Wednesday, March 14, 2007

Reuters Finally Publishes a Balanced Story

Reuters seems to be on the right track to getting a story about revenant Jews in Yesha (aka "settlers") - "Settlers build on private Palestinian land: report"

First, they start off with:

The left-wing group Peace Now said 32.4 percent of the land held by Jewish settlements in the West Bank was privately owned by Palestinians.


Note: "left-wing". Good.

Then, they point out:

An earlier report by the same group estimated the figure at 40 percent.


Ah, an error by those lefties! Excellent.

Of course, if I was still publishing COUNTERPOINT, I'd headline the story: Peace Now Recants Earlier Claim

The Associated Press has this headline:

Military database released to Peace Now shows little land seized from Palestinians to build largest West Bank settlement

and they note:

The new numbers are vastly smaller than numbers Peace Now issued in a November report based on leaked information.


Seems there's a gang up on PN.

Proceeding, Reuters points to the reliability of the report, highlighting a conflict between their figures and their sources claims:

Peace Now said it based its new findings on the database of Israel's military-run Civil Administration in the West Bank.

The Civil Administration said in response: ``We were disappointed to see that despite the clarifications made by the Civil Administration ... the most recent report is still inaccurate in many places, thus misrepresenting the reality concerning the status of the settlements.''

The Civil Administration disputed the way Peace Now defined the boundaries of many settlements.


So, whom do you trust?

Do I begin to trust Reuters now?

What has Peace Now done to anti-settle media bias?


==========

UPDATE:

Dror Etkes, Peace Now's settlement expert, said if the original information it published was inaccurate, then the military was to blame for refusing to release the database until the court ordered it to do so after the November report.

Asked whether the military might have altered its database after the original report was released, Etkes replied, "It's not impossible, but I can't prove that."


UPI, however, completely ignored PN's wrong data and the issue at hand and saves the foreign media from me thinking that its bias was beginning to be corrected:

Report: Israel illegally on some land

JERUSALEM, March 14 (UPI) -- A rights group is calling for Israel to publicly explain why it allowed settlements to be built in the West Bank on land privately owned by Palestinians.

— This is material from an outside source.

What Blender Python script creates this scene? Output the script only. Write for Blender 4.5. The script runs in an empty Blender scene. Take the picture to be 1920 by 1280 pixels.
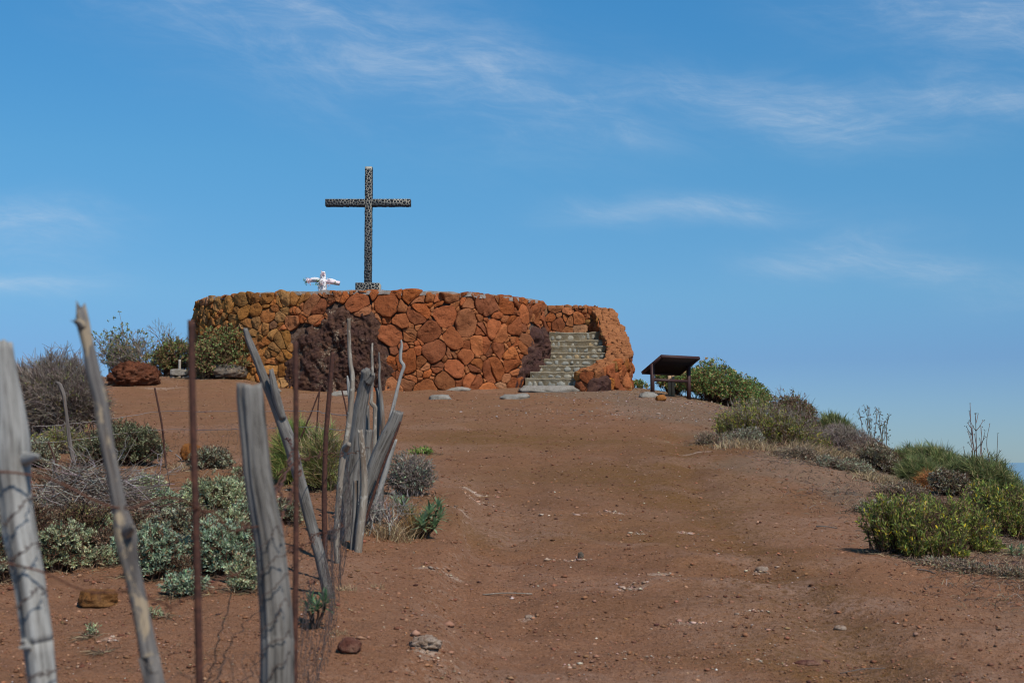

The Peace Now group released data provided by the Israeli government on Wednesday that suggests 32.4 percent of the occupied land is private and mostly Palestinian owned, a New York Times correspondent reported from Jerusalem.

Dror Etkes of Peace Now said the group wants Israel's attorney general to investigate. "There's no way the state prosecutor can be indifferent to lawbreaking on such a scale," Etkes said.

In response, Shlomo Dror, a spokesman for the Civil Administration, which gave the group the data under a court order, said the issue is complicated and still under review. He said one of the problems is centered on the variety of ways the land was registered in the past by the Ottomans, British and Jordanians, the Times said.